Tomorrow's Books: Book Reviews


Lorrie Moore


Although 9/11 is mentioned only twice in A Gate at the Stairs, its shadow falls across the heart of the novel. The brilliance of Moore’s approach to this forbidding subject is that it is so tangential: not until you have been mesmerised by a scarcely related story line does her real purpose become clear.

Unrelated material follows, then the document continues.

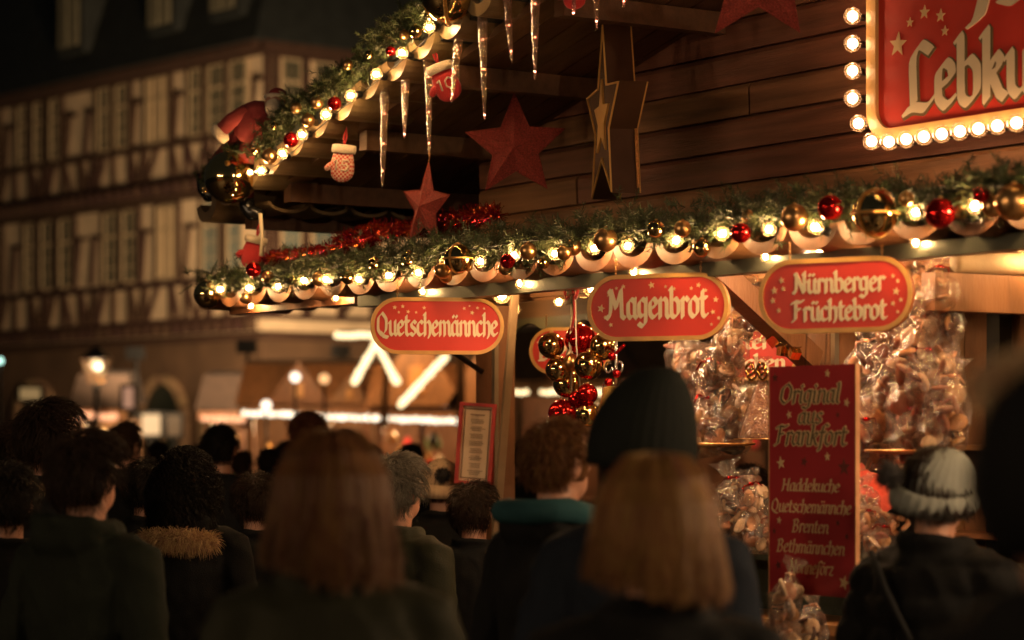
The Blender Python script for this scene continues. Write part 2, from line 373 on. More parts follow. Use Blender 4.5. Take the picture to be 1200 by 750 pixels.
def hwin(f, s0, s1, z0, z1, blue=False, wide=False):
    w = s1-s0; c = (s0+s1)/2; h = z1-z0; key = (round(w,1), round(h,1), wide)
    if key not in WG:
        fr = MB(); t = .042
        for x, z, a, b, dd in ((-w/2+t/2,h/2,t,h,.05),(w/2-t/2,h/2,t,h,.05),(0,t/2,w-.02,t,.045),(0,h-t/2,w-.02,t,.045),(0,h*.66,w-.02,.07,.04)): fr.box((x,-dd/2,z),(a,dd,b))
        for zz in (h*.22,h*.44): fr.box((0,-.022,zz),(w-.12,.012,.016))
        fr.box((0,-.025,h*.5),(.02,.014,h-.1))
        if wide:
            for xx in (-w*.25,w*.25): fr.box((xx,-.03,h*.5),(.04,.05,h-.1))
        pn = MB(); pn.box((0,-.008,h/2),(w-.08,.014,h-.08))
        WG[key] = (fr.mesh('frame'), pn.mesh('pane'))
    loc = Vector(hpt(f,c,z0))
    wf = MB(); wf.box((0,-.01,h/2),(w*.9,.03,h*.96))
    a = obj('window', WG[key][0], WFRAME, house, loc, (0,0,0 if f == 0 else PI/2))
    obj('pane', WG[key][1], PANEB if blue else (PANEC if wide else GLASSD), a)
PANEB = mat('blue_pane', (.12,.17,.16), .15, var=.3, bump=.02, bscale=4)
PANEC = mat('curtained_pane', (.42,.31,.19), .4, var=.2, bump=.05, bscale=6)
def brace(f, s0, s1, z0, z1):
    htim(f, s0, z0+.02, s0+(s1-s0)*.35, z1-.35*(z1-z0), .06); htim(f, s0+.05, z1-.34*(z1-z0), s1-.02, z1-.34*(z1-z0), .07)
up_w = [(225,239),(247,266),(272,293),(139,153),(117,132),(62,73),(43,53),(24,35),(-12,0),(-32,-20),(-52,-40),(-90,-78),(-112,-100)]
lo_w = [(240,259),(269,288),(125,141),(147,163),(73,88),(52,65),(32,44),(-8,3),(-28,-17),(-50,-38),(-90,-78),(-112,-100)]
up_b = [(206,216),(296,309),(156,168),(102,112),(79,92),(8,18),(-70,-60)]
lo_b = [(218,232),(167,179),(109,119),(90,103),(16,27),(-70,-60)]
for L, z0, z1 in ((up_w,7.42,8.72),(lo_w,4.72,6.16)):
    for a, b in L: hwin(0, hs(a), hs(b), z0, z1, blue=(L is lo_w and a > 230))
hwin(0, hs(174), hs(200), 7.42, 8.72, wide=True); hwin(0, hs(187), hs(209), 4.72, 6.16, wide=True)
for L, z0, z1 in ((up_b,7.4,8.75),(lo_b,4.7,6.2)):
    for a, b in L: brace(0, hs(a), hs(b), z0, z1)
# rails, posts, parapet braces, beam ends
for z, w in ((8.8,.12),(7.34,.11),(6.63,.1),(6.28,.13),(4.62,.11),(3.87,.1),(3.5,.14)):
    htim(0, LX, z, .05, z, w); htim(1, 0, z, 9, z, w)
xs = sorted(set([hs(p) for p in (309,294,268,245,220,202,172,154,135,114,96,76,56,38,20,0,-18,-36,-56,-74,-96)]))
for zz0, zz1 in ((6.7,7.3),(3.92,4.56)):
    for i, x in enumerate(xs):
        htim(0, x, zz0, x, zz1, .09)
        if i+1 < len(xs):
            y = xs[i+1]
            if i%3 == 1: htim(0, x+.05, zz1, (x+y)/2-.04, zz0, .07); htim(0, y-.05, zz1, (x+y)/2+.04, zz0, .07)
            elif i%3 == 2: htim(0, x+.06, zz0, (x+y)/2, zz1, .065)
            elif i%6 == 3: htim(0, x+.06, zz1, (x+y)/2, zz0, .065)
for x in xs:
    pass
for L_, extra_, z0, z1 in ((up_w,(174,200),7.4,8.74),(lo_w,(187,209),4.68,6.2)):
    sp_ = sorted([(hs(a),hs(b)) for a,b in L_]+[(hs(extra_[0]),hs(extra_[1]))])
    for (a0,a1),(b0,b1) in zip(sp_, sp_[1:]):
        g_ = b0-a1
        if g_ < .55: htim(0, (a1+b0)/2, z0, (a1+b0)/2, z1, max(.08,g_-.02))
        else: htim(0, a1+.06, z0, a1+.06, z1, .1); htim(0, b0-.06, z0, b0-.06, z1, .1)
for zc in (6.47,3.7):
    for i in range(44):
        m = MB(); m.box((-.2-i*.36,-.14,zc),(.12,.2,.2)); obj('beam_end', m, TIMB, house)
for t0, t1 in ((ht(330),ht(350)),(ht(366),ht(390)),(ht(405),ht(428))):
    hwin(1, t0, t1, 7.42, 8.72); hwin(1, t0, t1, 4.72, 6.16, blue=True)
for t in (0.08, ht(322), ht(357), ht(398), ht(436), ht(460)): 
    htim(1, t, 3.9, t, 8.75, .14); htim(1, t, 3.92, t+.6, 4.55, .1); htim(1, t, 6.7, t+.6, 7.3, .1)
for px in (105, 212, 445):   # dormers, faint
    x = hs(px) if px < 300 else -.6
    m = MB(); m.box((x,.35,10.2),(1.0,1.6,1.5)); m.prism([(x-.65,10.95),(x+.65,10.95),(x,11.7)],-.55,1.6); dm = obj('dormer', m, SLATE, house)
    m = MB(); m.box((x,-.5,10.2),(.75,.06,1.2)); m.box((x,-.54,10.2),(.06,.06,1.2)); obj('window', m, mat('dormer_frame',(.2,.18,.12),.6), dm)
# ground floor arches
def arch(px0, px1, pyb, pyt, nm):
    s0, s1 = hs(px0,.1), hs(px1,.1); r = (s1-s0)/2; c = (s0+s1)/2; Yc = HC.y+HX.y*c
    zt = CAMZ+(HOR-pyt)/FPX*Yc; zs = zt-r
    for i in range(11):
        a0 = PI*i/11+.02; a1 = PI*(i+1)/11-.02
        pl = [(c+math.cos(a)*q, zs+math.sin(a)*q) for a, q in ((a0,r),(a0,r*.82),(a1,r*.82),(a1,r))]
        m = MB(); m.prism(pl, -.05, .2); obj('arch_stone', m, STONEL, house)
    for sx in (-1,1):
        for k in range(4):
            h = zs/4; m = MB(); m.box((c+sx*r*.91,.07,h*k+h/2),(r*.18,.26,h-.02)); obj('jamb_stone', m, STONEL, house)
    pl = [(c+math.cos(PI*i/12)*r*.8, zs+math.sin(PI*i/12)*r*.8) for i in range(13)]+[(c-r*.8,.02),(c+r*.8,.02)]
    m = MB(); m.prism(pl, .06, .09); obj('door_leaf', m, mat('door_dark',(.03,.035,.025),.5), house)
    m = MB(); m.box((c,.03,zs),(r*1.6,.05,.07)); m.box((c,.03,zs/2),(.06,.05,zs)); obj('door_frame', m, STONEL, house)
arch(241,302,520,434,'a'); arch(166,222,520,440,'b'); arch(20,70,520,445,'c')

# brown building behind the far stalls
tb = thing('town_house', 'plain brown rendered town house glowing behind the far stalls', 'house', (6,56,0), 0)
m = MB(); m.box((4,5,7),(26,10,14)); obj('wall', m, mat('brown_render',(.16,.085,.045),.9,var=.3,vscale=.8,bump=.2,bscale=6), tb)
for i in range(9):
    for z in (3.6,6.8,10):
        m = MB()
        for a,b,c,d in ((-.5,0,.1,1.6),(.5,0,.1,1.6),(0,.75,1.1,.1),(0,-.75,1.1,.1),(0,0,.06,1.5)): m.box((-8+i*2.8+a,-.06,z+b),(c,.12,d))
        w_ = obj('window', m, WFRAME, tb); m = MB(); m.box((-8+i*2.8,-.02,z),(.95,.04,1.5)); obj('pane', m, GLASSD, w_)
m = MB(); m.loft([[(-9.4,-.4,14),(17.4,-.4,14),(17.4,10.4,14),(-9.4,10.4,14)],[(-8.4,3,19),(16.4,3,19),(16.4,7,19),(-8.4,7,19)]],False); obj('roof', m, SLATE, tb)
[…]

     Tassie Keltjin is a sparky but callow student at a Midwestern university who decides to look for work as a baby-sitter; bizarrely, she is taken on by a restaurateur and her husband who do not have a child but want her to accompany them as they go about adopting one. When they bring home an enchanting little girl who is partly black, Tassie discovers the full ugliness of racial prejudice; in the meantime, she falls for a Muslim fellow student, and whispers of distant conflicts and awful secrets begin to undermine her life.
     It sounds hard going, but Moore’s narrative is buoyed up by her magical descriptions of the changing seasons and her indefatigable wit (a brainwashed Islamist is ‘like Gertrude Stein speaking from inside a burka’; the eccentric restaurateur – as full of surprises as a circus act –  is ‘a Volkswagen endlessly expelling clowns’). The result is at once exhilarating and heart-wrenching.